Tutaj raczej są to piętrowe rozłożyste pensjonaty w ogrodach lub male wille na wynajem. Przytulnie i skromnie, no i spokojniej.
  

W Albufeirze plażą znajduje się w centrum miasta.


A to zdjęcie po prostu musiałam zrobić! Tych psiaków jest pięć (na górnym stopniu dwa)!Przy małym domku w Albufeirze, blisko plaży :).


A to miasteczko Carvoeiro, wspinające się w górę po klifie, też z plażą w centrum .


A to widok na miasteczko Ferragudo, najbliższe hotelu, naprzeciw Portimao, po drugiej stronie rzeki.


I jeszcze typowa uliczka w miasteczkach nadbrzeżnych. ta - w Ferragudo.

Byliśmy też w Sagres, miejscowości na krańcu Europy, w pobliżu przylądka w. Wincentego. To teraz nieduże miasteczko rybackie i osada turystyczna. Z piękną historią. Znajduje się duża twierdza, w której dawno temu król Henryk żeglarz założył szkołę morską.
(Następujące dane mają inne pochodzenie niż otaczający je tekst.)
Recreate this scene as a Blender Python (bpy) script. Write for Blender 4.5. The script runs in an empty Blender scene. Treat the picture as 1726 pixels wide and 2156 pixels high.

To rozległy widok na port w Sagres. Poza twierdzą nie ma tu nic ciekawego, same małe domki na wynajem, a twierdzy jakoś nie chciało nam się zwiedzać.
Byliśmy też w portugalskiej wiosce. Portugalia boryka się z problemem wyludnienia. Ubywa jej mieszkańców.  Wiele wsi jest wyludnionych. W jednym z przewodników przeczytałam o projekcie rewitalizacji jednej z wiosek u stóp gór    w pewnej odległości od morza. Grupa zapaleńców postanowiła odbudować wioskę Pedralva i zrobić z niej  wioskę turystyczną, wyremontować domki dla turystów. Teraz juz prawie wszystkie domki są odnowione, pobielone,  czyściutkie, jak nowe. Przez otwarte okna i drzwi można było obejrzeć sobie gustowne, przytulne wnętrza, w rustykalnym stylu, ale z wszystkimi wygodami cywilizacji, a kuchnie bardzo nowoczesna z marmurem i stalą. Elegancko. Jest tez restauracja z kawiarnia i pizzeria. a w centralnej recepcji można kupić miejscowy miód i pamiątkowe drobiazgi. Chodziliśmy po pustych (już?jeszcze?) uliczkach wioseczki i napawaliśmy się ciszą i spokojem pięknego miejsca.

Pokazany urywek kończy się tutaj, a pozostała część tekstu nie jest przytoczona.